While his behavior was frustrating and inappropriate, that is not why I am writing this. I am writing this because it seems your policies are not created that recognize disabled patrons to have agency and authority over their own bodies.

The day prior to this incident, an abled-bodied friend and I decided that instead of taking a 45 minute bus to get to an accessible station, I could take the train that was a block away if she carried my chair down for me—something I do often when met with inaccessibility.

We were stopped by a gate agent (after climbing the steps) that attempted to dissuade us from entering the train stating that generally she needed to call the cops or FDNY to be my escort as I was a liability.

Obviously I took the train (and it shaved an hour off my usual commute because I wasn't needing to take a bus), but it made very clear what the MTA thinks of disabled passengers. We are nothing but liability.

Instead of you caring about the disabled user experience, you care about the lawsuit we could be. Maybe you should handle the current disability-based lawsuit first. Maybe you are right to worry as you have been in-compliant with the ADA for a decade.

But I digress. When a rider tells you they do not consent to something regarding their safety, listen. Now let's talk about this dang straps and the multitude of reasons they're unacceptable to me:

If something happens to the bus and we need to evacuate, being unable to leave could be deadly.
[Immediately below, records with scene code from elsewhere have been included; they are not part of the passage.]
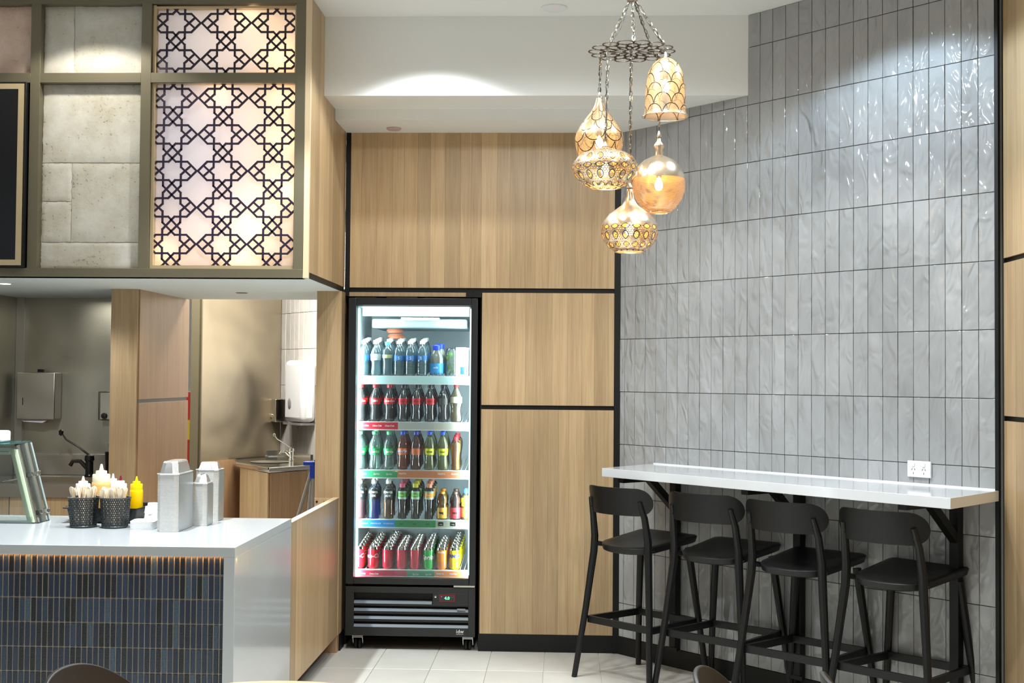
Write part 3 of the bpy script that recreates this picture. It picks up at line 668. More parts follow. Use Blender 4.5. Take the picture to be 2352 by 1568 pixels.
SL=[(.478,.319,.047,'black moulded bar stool nearest the oak panels, first along the bar'),(.971,.24,.137,'second black bar stool from the oak panels, under the bar shelf'),
    (1.465,.235,.093,'third black bar stool from the oak panels, in front of the middle bracket'),(1.967,.197,.048,'black moulded bar stool below the power outlet, last along the bar')]
for i,(s,q,a,lb) in enumerate(SL):
    o=stool if i==0 else dup(stool); o.location=WP(s,q,0); o.rotation_euler=(0,0,a+TA); o['label']=lb; o['group']='black stools along the bar'

# ================================================================== FRIDGE
FX,FY=-.868,7.335; HW=.372
fr=thing('drinks_fridge','tall black glass-door drinks fridge on castors in the oak wall niche','fridge',(FX,FY,0))
FI=pbr('grey fridge liner',(.36,.43,.45),.4); FB=pbr('black fridge coat',(.011,.012,.012),.35)
def fp(name,g,m,par=fr,**k): return part(name,g,m,par,**k)
# carcass
fp('cabinet',G().box(-HW+.006,HW-.004,.045,.66,.385,.40).box(-HW+.006,HW-.004,.62,.66,.09,2.01).box(-HW+.006,-HW+.036,.045,.62,.09,2.01).box(HW-.034,HW-.004,.045,.62,.09,2.01).box(-HW+.006,HW-.004,.045,.62,1.985,2.012).box(-HW+.006,HW-.004,.045,.62,.085,.10),FB)
fp('liner',G().box(-HW+.036,HW-.034,.600,.62,.40,1.985).box(-HW+.036,-HW+.045,.06,.60,.40,1.985).box(HW-.045,HW-.034,.06,.60,.40,1.985).box(-HW+.036,HW-.034,.06,.62,.40,.412).box(-HW+.036,HW-.034,.06,.62,1.972,1.985),FI)
# door
D=part('door',G().box(-HW,-.327,0,.042,.378,2.018).box(.337,HW+.002,0,.042,.378,2.018).box(-.327,.337,0,.042,.378,.417).box(-.327,.337,0,.042,1.976,2.018),FB,fr,bevel=.003)
part('glass_pane',G().box(-.327,.337,.010,.0115,.417,1.976),GLASS,D)
part('door_catch',G().box(.25,.37,-.002,.04,.368,.377),pbr('pale catch',(.5,.5,.45),.4),D)
part('top_vent',G().box(-.34,-.22,.05,.2,2.012,2.024).box(-.16,.02,.05,.2,2.012,2.026).box(.06,.14,.05,.2,2.012,2.022),BRASS,fr)
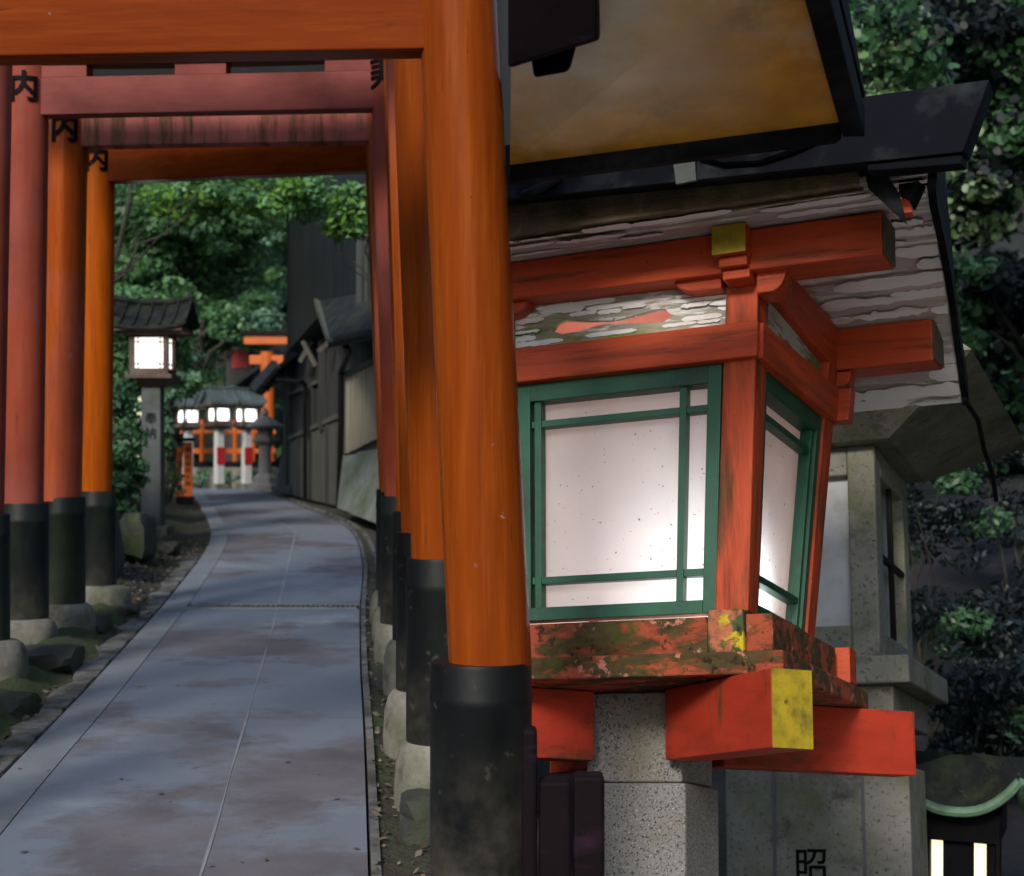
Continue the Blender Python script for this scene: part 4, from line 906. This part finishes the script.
tmp = bpy.data.objects.new('frieze', cu); COL.objects.link(tmp); dg = bpy.context.evaluated_depsgraph_get()
me = bpy.data.meshes.new_from_object(tmp.evaluated_get(dg)); bpy.data.objects.remove(tmp); bpy.data.curves.remove(cu)
b = MB(LX); b.add([(v.co.x, .042 - v.co.z, v.co.y) for v in me.vertices], [list(p_.vertices) for p_ in me.polygons]); bpy.data.meshes.remove(me)
frz = b.build('frieze_board', M['bare_mossy'], FL)
slab('frieze_board', 'b', 'c', .12, .88, 1.17, 1.32, -.065, -.04, M['peel_moss'], FL)
slab('frieze_board', 'c', 'd', .12, .88, 1.119, 1.318, -.06, -.035, M['inner'], FL)
slab('frieze_board', 'd', 'a', .12, .88, 1.119, 1.318, -.06, -.035, M['inner'], FL)
flakes(frz, 'frieze')
# corbels under the beams
def corbel(u0, u1, v0, v1, w0, w1, flip, m=None):
    b = MB(LX); prof = []
    for i in range(9):
        t = i / 8 * math.pi / 2; prof.append((u1 - (u1 - u0) * .55 + (u1 - u0) * .55 * math.sin(t), w0 + (w1 - w0) * (1 - math.cos(t)))) if not flip else prof.append((u0 + (u1 - u0) * .55 - (u1 - u0) * .55 * math.sin(t), w0 + (w1 - w0) * (1 - math.cos(t))))
    if not flip: prof = [(u0, w1), (u0, w0)] + prof
    else: prof = [(u1, w1), (u1, w0)] + prof
    b.prism([(x, v0, z) for x, z in prof], (0, v1 - v0, 0)); return b.build('corbel', m or M['lred'], FL, bevel=.004)
corbel(-.27, -.078, -.045, .05, 1.262, 1.316, True)
corbel(-1.05, -.90, -.045, .05, 1.262, 1.316, False)
corbel(.06, .175, -.035, .09, 1.225, 1.308, False)
corbel(.12, .19, 1.0, 1.10, 1.14, 1.205, False)
# beams along the front and the back, crossbeam over the right face
b = MB(LX); b.hexa([(-1.09, -.08, 1.318), (.553, -.08, 1.300), (.560, .10, 1.300), (-1.09, .10, 1.318), (-1.09, -.08, 1.478), (.556, -.08, 1.468), (.563, .10, 1.468), (-1.09, .10, 1.478)]); eb1 = b.build('eave_beam', M['lred'], FL, bevel=.006)
b = MB(LX); b.hexa([(-1.09, .99, 1.21), (.545, .99, 1.213), (.560, 1.15, 1.213), (-1.09, 1.15, 1.21), (-1.09, .99, 1.400), (.547, .99, 1.400), (.562, 1.15, 1.400), (-1.09, 1.15, 1.400)]); eb2 = b.build('eave_beam', M['lred'], FL, bevel=.006)
M['olive'] = mat('weathered_olive_end_grain', (.10, .085, .05), .35, 12, rough=.85, layers=[((.25, .07, .03), 9, .60, .04)], bump=.4, bscale=60)
b = MB(LX); b.hexa([(.556, -.075, 1.306), (.561, -.075, 1.306), (.567, .094, 1.306), (.562, .094, 1.306), (.559, -.075, 1.462), (.564, -.075, 1.462), (.570, .094, 1.462), (.565, .094, 1.462)]); b.build('end_cap', M['olive'], eb1)
b = MB(LX); b.hexa([(.548, .996, 1.219), (.553, .996, 1.219), (.567, 1.144, 1.219), (.562, 1.144, 1.219), (.549, .996, 1.394), (.554, .996, 1.394), (.568, 1.144, 1.394), (.563, 1.144, 1.394)]); b.build('end_cap', M['olive'], eb2)
b = MB(LX); b.hexa([(-.02, .102, 1.30), (.075, .102, 1.30), (.135, .988, 1.21), (.02, .988, 1.21), (-.02, .102, 1.46), (.075, .102, 1.46), (.14, .988, 1.41), (.02, .988, 1.41)]); b.build('crossbeam', M['lred_y'], FL, bevel=.006)
b = MB(LX); b.hexa([(-1.16, .102, 1.30), (-1.05, .102, 1.30), (-1.05, .988, 1.21), (-1.16, .988, 1.21), (-1.16, .102, 1.46), (-1.05, .102, 1.46), (-1.05, .988, 1.41), (-1.16, .988, 1.41)]); b.build('crossbeam', M['lred_y'], FL, bevel=.006)
# yellow end of the crossbeam, standing out over the corner post with stepped pieces below
ns = BX('crossbeam_nose', (-.078, .056, -.160, .10, 1.352, 1.470), M['lred'], FL)
BX('end_cap', (-.077, .055, -.164, -.1605, 1.353, 1.469), M['yellow'], ns, 0)
BX('crossbeam_nose', (-.062, .050, -.130, .10, 1.312, 1.351), M['lred'], FL)
BX('crossbeam_nose', (-.056, .052, -.098, .10, 1.272, 1.311), M['lred'], FL)
# soffit boards, stepped, following the curve of the roof; right edge swept out at the front
prof = [(-.39, 1.452), (-.22, 1.480), (-.05, 1.492), (.20, 1.525), (.45, 1.535), (.70, 1.510), (.95, 1.435), (1.17, 1.330), (1.34, 1.245), (1.50, 1.165)]
def verge(v): return float(np.interp(v, [-.5, -.15, .3, .8, 1.2, 1.5], [.80, .735, .685, .640, .606, .585]))
b = MB(LX)
for i in range(len(prof) - 1):
    (v0, w0), (v1, w1) = prof[i], prof[i + 1]; st = .010 * (i % 2)
    b.hexa([(-1.09, v0, w0 - st), (verge(v0), v0, w0 - st), (verge(v1), v1, w1 - st), (-1.09, v1, w1 - st), (-1.09, v0, w0 + .025), (verge(v0), v0, w0 + .025), (verge(v1), v1, w1 + .025), (-1.09, v1, w1 + .025)])
sof = b.build('soffit', M['bare_board'], FL)
flakes(sof, 'soffit')
b = MB(LX); b.hexa([(-1.09, -.405, 1.446), (.54, -.405, 1.446), (.54, -.30, 1.462), (-1.09, -.30, 1.462), (-1.09, -.415, 1.588), (.54, -.415, 1.545), (.54, -.30, 1.545), (-1.09, -.30, 1.588)]); b.build('eave_board', M['brown'], FL, bevel=.006)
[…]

If I needed to, I could jump my chair down the curb of the front door, but if I'm strapped and stuck, I could perish inside the bus.

It's actually far more unsafe strapping the chair in because if the bus stops short and my chair is stuck and rigid, my body is much more likely to slide forward and out of the chair, because there's little to no give that I can create in the movement.

Often the straps have tightened so severely that they have pulled my front wheels off the ground and force me backwards with my knees starting to go over my head. I don't need anti-tips on my chair but have put them on because the bus straps make it unsafe.

Andy Byford, president of the MTA, responded to the thread via the NYCT Bus Twitter account: "Jessy, I was appalled to read of your experience. Please know that we are working to ensure that all of our buses are properly equipped and that our drivers receive the training they need to offer the service that you deserve," he tweeted. "It appears that we totally let you down so please accept our unreserved apologies." Their conversation continued in public:

Yates has been documenting her frustrations with using mass transit with a series of videos to "document the rage of the moment," making five of them over the last week alone. On Facebook, she added about this incident:

i don’t want the driver to get in trouble in any sort of way. the problem is at the root of the MTA and the workers are as fucked and angry as we are. as angry and belittled as he made me feel, the MTA’s inaccessibility makes me feel smaller. it’s their policies that he is working within. (although, trust me, i’m not happy with those traces of misogyny i detected in the way that he spoke to me. i’ve got bigger problems.)

According to the MTA guidelines, "passengers aboard buses equipped with wheelchair lift devices shall not conduct themselves in a manner which will impede the operation of such lifts, impede the securing of wheelchairs in the tie-down devices located on such buses or impede the exit of passengers using wheelchairs."

Two weeks ago, disability rights activists protested the lack of public transit accessibility at a discussion about the subway with MTA Chairman Joe Lhota at the Museum Of The City Of NY.

We've reached out to Yates and the MTA for further comment and will update when we hear back.